The film opens with a prison band in concert with band leader Ken Conrad (Ben Bernie) visiting at the invitation of the warden (Robert Emmett O'Conner). It turns out the real reason for the invitation is for the warden to plug the soon-to-be-freed Ray Ferraro (George Raft) as a possible new musician for Conrad's band. The warden's plan works, and Ray has a job with the band on release as a saxophone player. When the band's featured male dancer gets drunk before a show, Ray has that job too. Raft was a very good dancer, and why a double is used for long-shots in the dance scenes I don't know. Ray is, in fact, reformed. He wants nothing more than to make good in his new job, plus he has a new romantic interest in the person of his new dance partner.

Unfortunately, one of Ray's old gang recognizes him during one of their tour stops and proposes the idea that they rob the band of its cash receipts. Ferraro just punches the guy and tells him nothing doing. Thus when the band is robbed a short time later, Ray knows exactly who did it and where to find him. He retrieves the money and punches the guy out, but the real robber escapes just in time for the police to bust in and find Ray alone with the money. The police return Ray and the money to Conrad, who tells the police he believes Ray's story, but in fact he doesn't and neither does the rest of the band, since Ray has never told anyone about the real robber's proposition.

With everyone in the band giving him the brush off, Ray decides to leave the band at the next stop. However, before the bus gets to the next town, they have both a flat tire and the misfortune of running into the outlaw Burrage gang, here headed by a very nasty Lloyd Nolan as Chesty Burrage. The Burrage gang recognize Ray from his criminal days and ask him to join them while they are ransacking the bus and abducting the band. Here Ray has a chance to get even with a group that has wrongly judged him, or he just might save the day - but how, with the gang threatening to shoot Conrad if anyone gets out of line?

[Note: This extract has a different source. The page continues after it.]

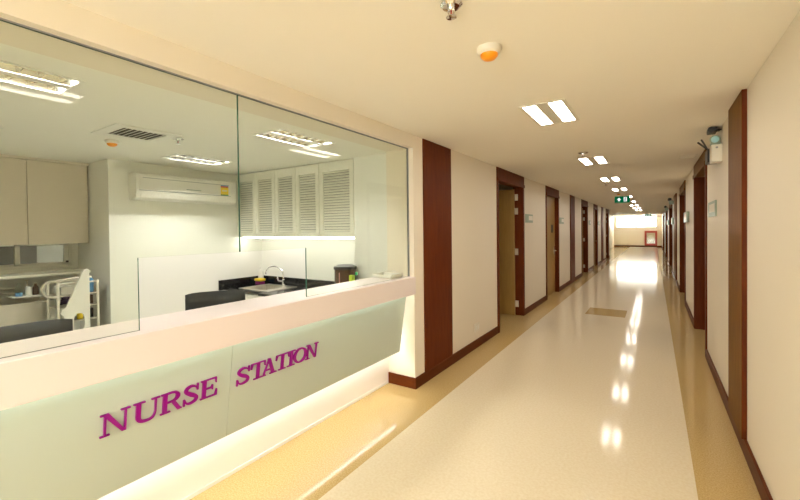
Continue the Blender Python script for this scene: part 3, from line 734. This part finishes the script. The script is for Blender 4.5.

Before you get to the gangster part of the film, there is a chance to see some very good and strange entertainment. Bernie is really playing himself as band leader Ken Conrad, and thus you see and hear some traditional big band numbers as well as a strange little skit that is a cross between vaudeville and Hee Haw, with one of the male band members dressed in drag as a lady in distress. Since I don't know much about Ben Bernie's act, I don't know if any of this is close to his real act or not. The music of Gordon and Revel is played throughout the film with the peppy and optimistic little "Let's Spill the Beans" being most prominent.

If you want to be cheered up I can't recommend this film enough to cure what ails you. It's an uncomplicated little tale in which the good guys are really good and the bad guys are awful.